Traduit en plusieurs langues (dont l'anglais), publié dans plus de vingt pays, Jean-Christophe Grangé est un phénomène de l'édition française. Après quatre romans, un film tourné, deux en production, il était grand temps de s'intéresser à cet auteur qui explose littéralement les limites du thriller (mais, contrairement à Dantec, en intégrant des thèmes S-F à sa trame principale et non en les désintégrant). Le Vol des cigognes et Les Rivières pourpres flirtaient ouvertement avec la science-fiction, du moins avec des sujets classiques de la S-F (eugénisme, expérimentations génétiques, dérives scientifiques), Le Concile de pierre s'y jette des deux pieds pour un grand plouf où se mêlent chamanisme sibérien, pouvoirs parapsychologiques, psychanalyse jungienne, hypnose et expériences nucléaires russes ultrasecrètes.
L'histoire commence avec Diane Thiberge, fan de Frankies Goes to Hollywood, championne de boxe shaolin. Elle désire être mère. Parce qu'elle a été victime à l'adolescence d'une agression sauvage qui l'empêche d'avoir tout rapport sexuel avec un homme, ou même d'y penser sans avoir envie de vomir, Diane a choisi la voie de l'adoption. La voilà donc en Thaïlande, au terme de son parcours de « célibattante » (difficile d'adopter quand on vit seul). Là, à la frontière avec le Myanmar (ex-Birmanie), elle récupère un enfant d'un âge indéterminé qui prononce souvent les deux mots « Lu Sian » et qui n'a guère la morphologie asiatique, à l'exception de ses yeux bridés. L'enfant, prénommé Lucien sans autre forme de procès, se révèle craintif, mais attachant. Trois semaines après leur retour en France, Diane et son fils ont un terrible accident de voiture sur le périphérique, à la suite d'une soirée en famille. Lucien est dans un coma profond. Alors que la médecine occidentale baisse les bras, un médecin allemand se propose de soigner l'enfant en utilisant l'acupuncture. Lucien répond positivement au traitement, mais Diane n'aura pas l'occasion de remercier son sauveur germanique ; il a été assassiné d'une façon très étrange. Quelqu'un lui a enfoncé son poing dans les viscères pour lui tordre l'aorte et lui faire littéralement exploser le cœur. Bouleversée par cette nouvelle, Diane se renseigne un peu plus sur Lucien, puis sur les conditions précises de son accident de voiture. Elle découvre alors que l'accident n'en était pas un et que quelqu'un veut tuer son fils adoptif issu d'un peuple — les Tsévens — que l'on disait pourtant exterminé par les Russes durant la guerre froide.
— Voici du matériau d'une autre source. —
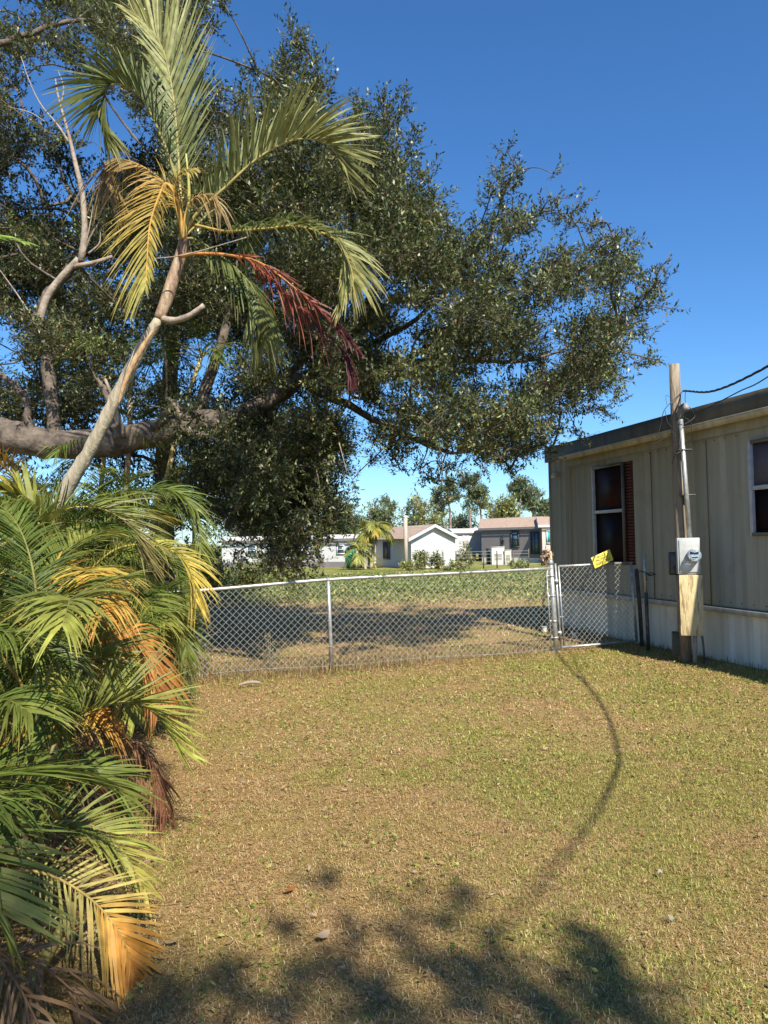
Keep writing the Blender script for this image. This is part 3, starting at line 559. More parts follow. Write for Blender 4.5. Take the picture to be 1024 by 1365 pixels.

Pour découvrir toute la vérité sur cette affaire, Diane devra se rendre en Mongolie, à la frontière avec la Russie, dans un complexe ultrasecret où a été tenté, sans succès, une expérience de fusion du tritium. Là, l'animal et l'esprit ne font qu'un ; là, tout a commencé et tout s'expliquera. Probablement dans le sang versé.
Malgré quelques passages invraisemblables (attitude non-professionnelle d'un lieutenant de police, survie de l'héroïne face à trois mercenaires surentraînés) et des explications parfois plus tirées par les cheveux qu'un clip des Sex Pistols, ce bouquin se dévore, page après page, chapitre après chapitre. Grangé est un illusionniste, il utilise son écriture efficace, souvent pyrotechnique, pour masquer les lacunes et les petites erreurs logiques de son scénario. Dans les scènes d'action son style épuré (qui doit beaucoup à son expérience de grand reporter) devient d'une précision redoutable. Le Concile de pierre est un thriller pour la plage ou les longues soirées d'hiver, un thriller qui n'a pas le défaut de ses monstrueux concurrents américains dilués à n'en plus finir. Un bon livre pour découvrir l'auteur surdoué des Rivières pourpres.